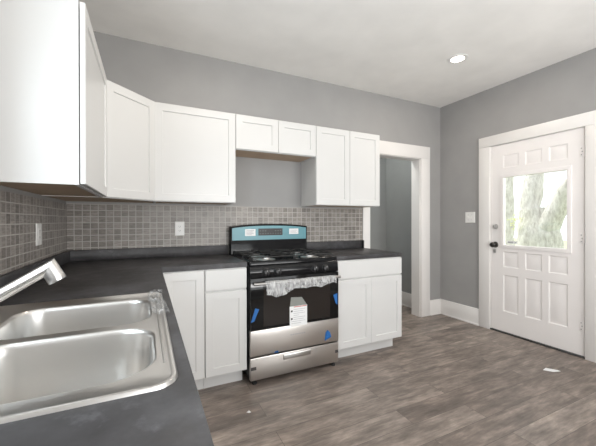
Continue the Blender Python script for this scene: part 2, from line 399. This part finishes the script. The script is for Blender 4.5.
MB().lathe([(.042, -.0), (.042, .02)], (2.735, -.024, ZC+.04), (0, 0, 1), 4).bm.free()
MB().box(2.733, 2.748, .010, .050, ZC-.002, BS+.002, .004).build('end_cap', satin_black, top2, label='black end cap')

# ------------------------------------------------------------------ sink
def rr(x0, x1, d0, d1, r, z, n=8):
    P = []
    for cx, cd, a0 in ((x1-r, d1-r, 0), (x0+r, d1-r, 90), (x0+r, d0+r, 180), (x1-r, d0+r, 270)):
        for k in range(n+1):
            a = R(a0+90*k/n); P.append(Vector((cx+r*math.cos(a), -(cd+r*math.sin(a)), z)))
    return P
sx0, sx1, sd0, sd1 = .050, .608, 1.457, 2.293
sink = thing('kitchen_sink', 'double bowl stainless steel sink set into the dark countertop', 'sink', (sx0+sx1)/2, (sd0+sd1)/2, ZC)
def ring(i, z): return rr(sx0+i, sx1-i, sd0+i, sd1-i, max(.045-i*.7, .012), z)
b = MB(); b.loft([ring(.0, ZC), ring(.001, ZC+.003), ring(.003, ZC+.0065), ring(.007, ZC+.0075), ring(.011, ZC+.006), ring(.014, ZC+.0045)], False, False)
bowls = [(.165, .566, 1.550, 1.872), (.165, .572, 1.908, 2.238)]
zt = ZC+.0045
RB = [.075, .095]
tops = [rr(*q, r_, zt) for q, r_ in zip(bowls, RB)]
b.holed(ring(.014, zt), tops)
b.tube([(.583, -1.60, zt), (.584, -1.9, zt+.001), (.585, -2.19, zt)], [.0015, .0035, .0015], 8)
b.build('rim', sink_steel, sink)
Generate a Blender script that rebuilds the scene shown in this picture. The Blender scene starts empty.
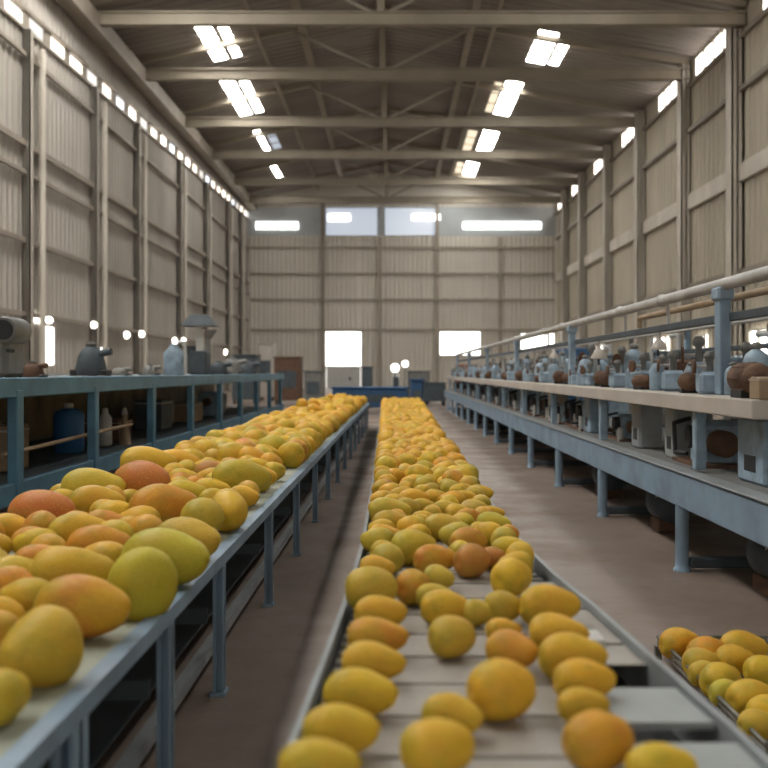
import bpy, math, random
import numpy as np
from mathutils import Vector, Matrix
random.seed(7); rng = np.random.default_rng(11)
PI = math.pi
C = bpy.context.scene.collection
scn = bpy.context.scene
CH = 1.1            # camera height
F = 900.0           # focal length in pixels of a 768 px frame

# ------------------------------------------------------------------ materials
def new_mat(name):
    m = bpy.data.materials.new(name); m.use_nodes = True
    nt = m.node_tree; return m, nt, nt.nodes['Principled BSDF']
def nd(nt, t, **kw):
    n = nt.nodes.new(t)
    for k, v in kw.items(): setattr(n, k, v)
    return n
def mixc(nt, fac, a, b, mode='MIX'):
    n = nd(nt, 'ShaderNodeMix', data_type='RGBA', blend_type=mode)
    for sock, v in ((n.inputs[0], fac), (n.inputs[6], a), (n.inputs[7], b)):
        if isinstance(v, bpy.types.NodeSocket): nt.links.new(v, sock)
        elif isinstance(v, (int, float)): sock.default_value = v
        else: sock.default_value = (*v, 1) if len(v) == 3 else v
    return n.outputs[2]
def noise(nt, scale, detail=4, vec=None, rough=.55):
    n = nd(nt, 'ShaderNodeTexNoise'); n.inputs['Scale'].default_value = scale
    n.inputs['Detail'].default_value = detail; n.inputs['Roughness'].default_value = rough
    if vec is not None: nt.links.new(vec, n.inputs['Vector'])
    return n.outputs['Fac']
def ramp(nt, fac, lo, hi, a=0.0, b=1.0):
    n = nd(nt, 'ShaderNodeMapRange'); n.inputs['From Min'].default_value = lo; n.inputs['From Max'].default_value = hi
    n.inputs['To Min'].default_value = a; n.inputs['To Max'].default_value = b
    nt.links.new(fac, n.inputs['Value']); return n.outputs['Result']
def coords(nt, which='Object', scale=None):
    t = nd(nt, 'ShaderNodeTexCoord').outputs[which]
    if scale:
        m = nd(nt, 'ShaderNodeMapping'); m.inputs['Scale'].default_value = scale
        nt.links.new(t, m.inputs['Vector']); t = m.outputs['Vector']
    return t
def surf(name, col, col2=None, rough=.6, scale=3.0, metal=0.0, amt=.6, stretch=None, bump=0.0, spec=.4, world=True):
    m, nt, b = new_mat(name)
    if world:
        v = nd(nt, 'ShaderNodeNewGeometry').outputs['Position']
        if stretch:
            mp = nd(nt, 'ShaderNodeMapping'); mp.inputs['Scale'].default_value = stretch
            nt.links.new(v, mp.inputs['Vector']); v = mp.outputs['Vector']
    else: v = coords(nt, 'Object', stretch)
    col2 = col2 or tuple(c*.6 for c in col)
    f = noise(nt, scale, 6, v)
    f2 = ramp(nt, f, .35, .7, 0, amt)
    nt.links.new(mixc(nt, f2, col, col2), b.inputs['Base Color'])
    b.inputs['Roughness'].default_value = rough; b.inputs['Metallic'].default_value = metal
    b.inputs['Specular IOR Level'].default_value = spec
    if bump:
        bp = nd(nt, 'ShaderNodeBump'); bp.inputs['Strength'].default_value = bump; bp.inputs['Distance'].default_value = .01
        nt.links.new(noise(nt, scale*8, 4, v), bp.inputs['Height']); nt.links.new(bp.outputs['Normal'], b.inputs['Normal'])
    return m
def glow(name, col, s):
    m, nt, b = new_mat(name)
    b.inputs['Base Color'].default_value = (.8, .8, .8, 1)
    b.inputs['Emission Color'].default_value = (*col, 1); b.inputs['Emission Strength'].default_value = s
    return m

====

## WHAT YOU HAVE TO DO:
From the material above, gather all lines that include the string "scene" and copy them.

## SOLUTION FOR THIS EXERCISE:
Continue the Blender Python script for this scene: part 2, from line 399. This part finishes the script. The script is for Blender 4.5.
Generate a Blender script that rebuilds the scene shown in this picture. The Blender scene starts empty.
C = bpy.context.scene.collection
scn = bpy.context.scene